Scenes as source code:
»»

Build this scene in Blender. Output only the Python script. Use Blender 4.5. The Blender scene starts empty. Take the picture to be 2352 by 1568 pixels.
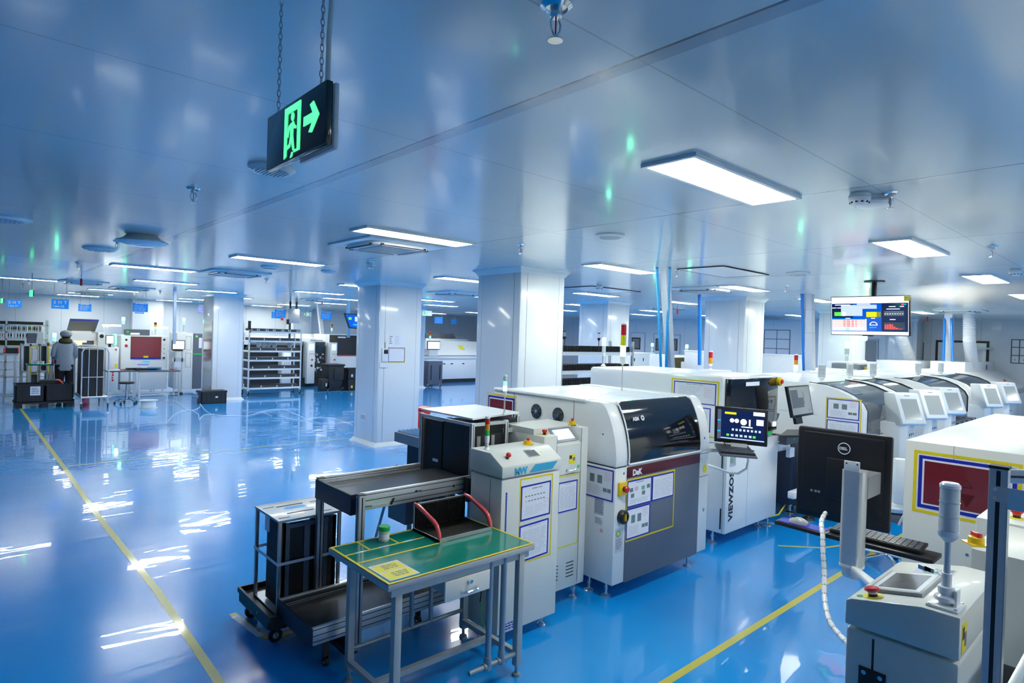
import bpy, bmesh, math, random
from mathutils import Vector, Matrix, Euler
random.seed(7)
S = bpy.context.scene
COL = S.collection
# ---------------------------------------------------------------- camera
FPX = 1400.0; EYE = 1.95
_X = Vector((2726-1176, -(820-784), -FPX)).normalized()
_Y = Vector((-90-1176, -(730-784), -FPX)); _Y = (_Y-_X*_Y.dot(_X)).normalized()
_Z = _X.cross(_Y)
RM = Matrix((_X, _Y, _Z))          # camera axes -> room axes
cd = bpy.data.cameras.new('camera'); cam = bpy.data.objects.new('camera', cd); COL.objects.link(cam)
cam.matrix_world = Matrix.Translation((0, 0, EYE)) @ RM.to_4x4()
cd.sensor_width = 36; cd.lens = 36*FPX/2352; cd.clip_start = .05; cd.clip_end = 200
S.camera = cam
# ---------------------------------------------------------------- world and exposure
w = bpy.data.worlds.new('world'); S.world = w; w.use_nodes = True
w.node_tree.nodes['Background'].inputs[0].default_value = (.75, .85, 1, 1)
w.node_tree.nodes['Background'].inputs[1].default_value = .02
S.view_settings.view_transform = 'Standard'; S.view_settings.look = 'None'
S.view_settings.exposure = .8; S.view_settings.gamma = 1; S.view_settings.use_curve_mapping = False
PANEL = 21.0                       # luminance of the LED ceiling panels
# ---------------------------------------------------------------- measuring (photo pixel -> point of the room)
def _ray(px, py): return RM @ Vector((px-1176, 784-py, -FPX))
def at_z(px, py, h):
    d = _ray(px, py); t = (h-EYE)/d.z; return (d.x*t, d.y*t)
def at_y(px, py, y):
    d = _ray(px, py); t = y/d.y; return (d.x*t, EYE+d.z*t)
def at_x(px, py, x):
    d = _ray(px, py); t = x/d.x; return (d.y*t, EYE+d.z*t)
def rect_y(px0, py0, px1, py1, y):
    mx, my = (px0+px1)/2, (py0+py1)/2
    return at_y(px0, my, y)[0], at_y(px1, my, y)[0], at_y(mx, py1, y)[1], at_y(mx, py0, y)[1]
def rect_x(px0, py0, px1, py1, x):
    mx, my = (px0+px1)/2, (py0+py1)/2
    return at_x(px1, my, x)[0], at_x(px0, my, x)[0], at_x(mx, py1, x)[1], at_x(mx, py0, x)[1]
# ---------------------------------------------------------------- materials
MATS = {}
def mat(name, col, rough=.5, metal=0, emit=None, es=0, coat=0, trans=0, alpha=1, spec=.5, ior=1.5):
    m = bpy.data.materials.new(name); m.use_nodes = True
    b = m.node_tree.nodes['Principled BSDF']
    b.inputs['Base Color'].default_value = (*col, 1); b.inputs['Roughness'].default_value = rough
    b.inputs['Metallic'].default_value = metal; b.inputs['Specular IOR Level'].default_value = spec
    b.inputs['Coat Weight'].default_value = coat; b.inputs['Coat Roughness'].default_value = .08
    b.inputs['Transmission Weight'].default_value = trans; b.inputs['IOR'].default_value = ior
    b.inputs['Alpha'].default_value = alpha
    if emit: b.inputs['Emission Color'].default_value = (*emit, 1); b.inputs['Emission Strength'].default_value = es
    MATS[name] = m
    return m
def N(m, t, **kw):
    n = m.node_tree.nodes.new(t)
    for k, v in kw.items(): setattr(n, k, v)
    return n
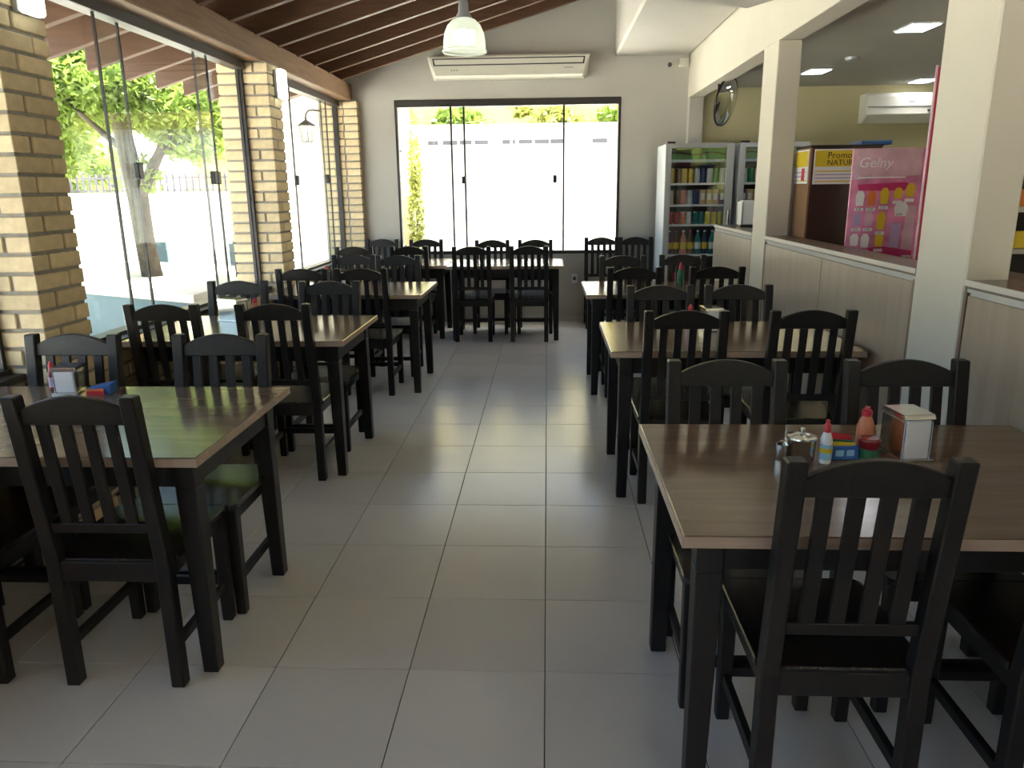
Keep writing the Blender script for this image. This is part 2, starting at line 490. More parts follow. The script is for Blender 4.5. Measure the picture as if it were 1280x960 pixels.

««

Exercise directions: Reproduce each entry verbatim, excluding any embedded images.

Solution for this task:
Build this scene in Blender. Output only the Python script. Use Blender 4.5. The Blender scene starts empty. Take the picture to be 2352 by 1568 pixels.
import bpy, bmesh, math, random
from mathutils import Vector, Matrix, Euler
random.seed(7)
S = bpy.context.scene
COL = S.collection
# ---------------------------------------------------------------- camera
FPX = 1400.0; EYE = 1.95
_X = Vector((2726-1176, -(820-784), -FPX)).normalized()
_Y = Vector((-90-1176, -(730-784), -FPX)); _Y = (_Y-_X*_Y.dot(_X)).normalized()
_Z = _X.cross(_Y)
RM = Matrix((_X, _Y, _Z))          # camera axes -> room axes
cd = bpy.data.cameras.new('camera'); cam = bpy.data.objects.new('camera', cd); COL.objects.link(cam)
cam.matrix_world = Matrix.Translation((0, 0, EYE)) @ RM.to_4x4()
cd.sensor_width = 36; cd.lens = 36*FPX/2352; cd.clip_start = .05; cd.clip_end = 200
S.camera = cam
# ---------------------------------------------------------------- world and exposure
w = bpy.data.worlds.new('world'); S.world = w; w.use_nodes = True
w.node_tree.nodes['Background'].inputs[0].default_value = (.75, .85, 1, 1)
w.node_tree.nodes['Background'].inputs[1].default_value = .02
S.view_settings.view_transform = 'Standard'; S.view_settings.look = 'None'
S.view_settings.exposure = .8; S.view_settings.gamma = 1; S.view_settings.use_curve_mapping = False
PANEL = 21.0                       # luminance of the LED ceiling panels
# ---------------------------------------------------------------- measuring (photo pixel -> point of the room)
def _ray(px, py): return RM @ Vector((px-1176, 784-py, -FPX))
def at_z(px, py, h):
    d = _ray(px, py); t = (h-EYE)/d.z; return (d.x*t, d.y*t)
def at_y(px, py, y):
    d = _ray(px, py); t = y/d.y; return (d.x*t, EYE+d.z*t)
def at_x(px, py, x):
    d = _ray(px, py); t = x/d.x; return (d.y*t, EYE+d.z*t)
def rect_y(px0, py0, px1, py1, y):
    mx, my = (px0+px1)/2, (py0+py1)/2
    return at_y(px0, my, y)[0], at_y(px1, my, y)[0], at_y(mx, py1, y)[1], at_y(mx, py0, y)[1]
def rect_x(px0, py0, px1, py1, x):
    mx, my = (px0+px1)/2, (py0+py1)/2
    return at_x(px1, my, x)[0], at_x(px0, my, x)[0], at_x(mx, py1, x)[1], at_x(mx, py0, x)[1]
# ---------------------------------------------------------------- materials
MATS = {}
def mat(name, col, rough=.5, metal=0, emit=None, es=0, coat=0, trans=0, alpha=1, spec=.5, ior=1.5):
    m = bpy.data.materials.new(name); m.use_nodes = True
    b = m.node_tree.nodes['Principled BSDF']
    b.inputs['Base Color'].default_value = (*col, 1); b.inputs['Roughness'].default_value = rough
    b.inputs['Metallic'].default_value = metal; b.inputs['Specular IOR Level'].default_value = spec
    b.inputs['Coat Weight'].default_value = coat; b.inputs['Coat Roughness'].default_value = .08
    b.inputs['Transmission Weight'].default_value = trans; b.inputs['IOR'].default_value = ior
    b.inputs['Alpha'].default_value = alpha
    if emit: b.inputs['Emission Color'].default_value = (*emit, 1); b.inputs['Emission Strength'].default_value = es
    MATS[name] = m
    return m
def N(m, t, **kw):
    n = m.node_tree.nodes.new(t)
    for k, v in kw.items(): setattr(n, k, v)
    return n
Keep writing the Blender script for this image. This is part 2, starting at line 490. More parts follow. The script is for Blender 4.5. Measure the picture as if it were 1280x960 pixels.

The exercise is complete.